The study cites some brands that get some of the elements right: 

- Axe's brand community managers, "Axe Voices," create and distribute lifestyle and product content across social channels and spend hours every day responding to all comment or messages, the study notes.

- Heineken's "Departure Roulette" is an airport-based experience in which people can trade their tickets for a trip to an unknown destination, aligning with people’s desire for adventure.

- Adidas gets kudos for aligning with aspirations: the brand recently asked dozens of women to photograph something that motivated them to work out and the result challenged the brand’s preconceptions about people’s goals and informed new product development.

- Volkswagen's "Why VW" platform showcases its history as a brand, letting people tell stories about their own history with the brand, and showcases them. 

Jennifer Cohan, global chair of consumer marketing at Edelman, says the study offers up three key takeaways. "First, we believe that the marketing communications needs to change." She tells Marketing Daily that what tends to happen is product marketing happens behind closed doors "And only when it's 'prime time' do they emerge to consumers." She notes that product development and marketing tend to be linear: the product is readied and the consumer is the end point. 

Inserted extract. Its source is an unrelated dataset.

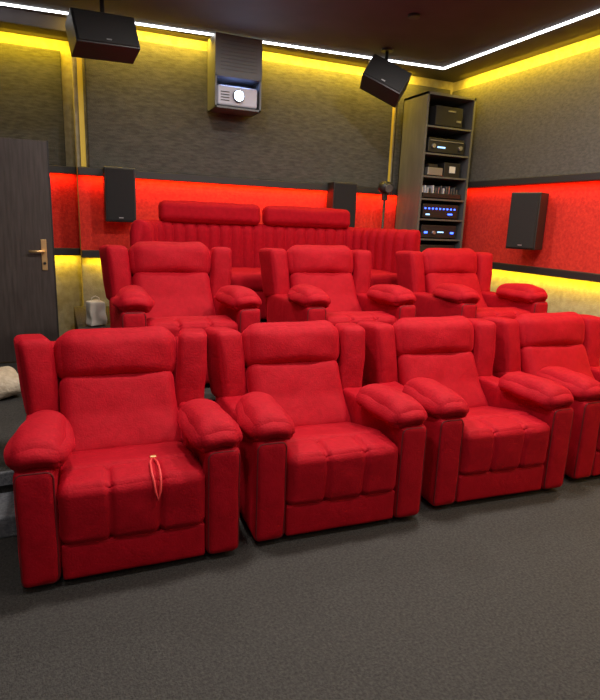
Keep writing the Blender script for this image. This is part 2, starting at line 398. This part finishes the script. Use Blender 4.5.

"What we find is that people want to be involved. They want to have a real discussion about what's important -- they care about -- and they want the brand to respond." And they want brands to be transparent and open with them, she explains. "What it means is brands should incorporate the consumer every step of the way, listening to what people talk about and create opportunities for them to be involved in things like beta testing."

She also argues for a merging of brand marketing and corporate communications to create brand narrative -- and that there's an opportunity for brands to reconsider how brands are using existing channels to extract value. "Don't just think of social communities for content but use them to ask questions."